Pendekatan kolaborasi memang efisien dan layak untuk
menghadapi persoalan keterbatasan sumber daya dan menjawab tantangan perluasan
jangkauan, tetapi masih ada beberapa pertanyaan mendasar yang belum terjawab. Pertanyaan
pertama terkait dengan substansi dari pendidikan itu sendiri. Pendidikan yang
utuh tidak hanya sekedar transfer ilmu, tetapi membentuk karakter dan membangun
nilai juga. Bisakah ini dilakukan dengan mode PJJ? Pertanyaan kedua terkait
dengan pelaksanaan PJJ itu sendiri. Sudah siapkah semua pihak yang terkait
untuk melaksanakannya? Selain persiapan infrastruktur dan sumber daya, masih
ada keharusan untuk mengubah cara berpikir (mindset).

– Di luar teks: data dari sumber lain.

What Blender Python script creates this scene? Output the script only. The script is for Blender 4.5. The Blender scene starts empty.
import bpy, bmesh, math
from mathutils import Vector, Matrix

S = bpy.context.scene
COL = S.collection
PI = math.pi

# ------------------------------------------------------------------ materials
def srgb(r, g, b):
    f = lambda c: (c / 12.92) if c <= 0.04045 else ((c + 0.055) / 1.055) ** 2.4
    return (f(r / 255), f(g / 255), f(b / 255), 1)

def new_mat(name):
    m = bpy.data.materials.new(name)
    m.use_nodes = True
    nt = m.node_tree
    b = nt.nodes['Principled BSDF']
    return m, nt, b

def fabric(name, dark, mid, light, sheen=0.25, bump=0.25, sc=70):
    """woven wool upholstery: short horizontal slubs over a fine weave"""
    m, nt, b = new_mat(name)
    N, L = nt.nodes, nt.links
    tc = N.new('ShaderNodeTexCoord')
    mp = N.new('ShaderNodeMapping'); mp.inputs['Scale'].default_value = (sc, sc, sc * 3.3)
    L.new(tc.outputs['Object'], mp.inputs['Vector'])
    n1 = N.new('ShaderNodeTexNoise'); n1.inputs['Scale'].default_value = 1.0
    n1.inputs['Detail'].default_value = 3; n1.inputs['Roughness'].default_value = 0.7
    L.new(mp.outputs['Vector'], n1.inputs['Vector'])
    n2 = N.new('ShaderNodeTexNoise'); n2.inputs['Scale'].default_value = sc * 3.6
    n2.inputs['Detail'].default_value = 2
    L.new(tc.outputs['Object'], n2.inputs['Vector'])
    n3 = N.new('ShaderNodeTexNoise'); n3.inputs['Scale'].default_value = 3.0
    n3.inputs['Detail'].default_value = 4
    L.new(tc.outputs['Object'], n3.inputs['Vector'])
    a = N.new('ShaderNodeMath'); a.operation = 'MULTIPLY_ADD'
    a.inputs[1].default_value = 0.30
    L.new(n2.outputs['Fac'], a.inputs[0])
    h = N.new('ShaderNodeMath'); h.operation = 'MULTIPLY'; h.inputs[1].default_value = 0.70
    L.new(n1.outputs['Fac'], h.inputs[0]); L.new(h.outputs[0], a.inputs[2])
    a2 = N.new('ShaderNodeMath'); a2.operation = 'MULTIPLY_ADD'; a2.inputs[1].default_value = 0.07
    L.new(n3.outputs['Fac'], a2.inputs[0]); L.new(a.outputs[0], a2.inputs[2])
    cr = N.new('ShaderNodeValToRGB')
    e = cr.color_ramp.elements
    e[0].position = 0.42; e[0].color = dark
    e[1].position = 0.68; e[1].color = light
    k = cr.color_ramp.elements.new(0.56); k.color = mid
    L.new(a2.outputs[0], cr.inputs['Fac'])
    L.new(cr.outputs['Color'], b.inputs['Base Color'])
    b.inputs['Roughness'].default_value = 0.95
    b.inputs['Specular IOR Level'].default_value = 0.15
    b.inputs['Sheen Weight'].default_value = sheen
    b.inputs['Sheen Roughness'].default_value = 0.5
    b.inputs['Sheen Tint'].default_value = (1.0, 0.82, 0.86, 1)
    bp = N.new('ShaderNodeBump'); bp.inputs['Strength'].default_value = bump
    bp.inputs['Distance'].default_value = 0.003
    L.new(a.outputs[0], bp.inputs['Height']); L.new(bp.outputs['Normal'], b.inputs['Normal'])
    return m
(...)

Siapkah Jurusan, Fakultas, atau Universitas untuk menerima kenyataan bahwa
sebagian dari proses pembelajaran yang dijalankan di program-program studinya
dilaksanakan oleh pihak lain? Siapkah para dosen untuk lebih sering
berkomunikasi secara online karena mahasiswanya berada di tempat yang terpisah?
Meminjam istilahnya Thomas Friedman, sepertinya saat ini
proses flattening sedang melanda
dunia pendidikan. Tidak ada yang tahu bagaimana akhirnya kelak, tetapi
sebaiknya kita mulai menyiapkan diri.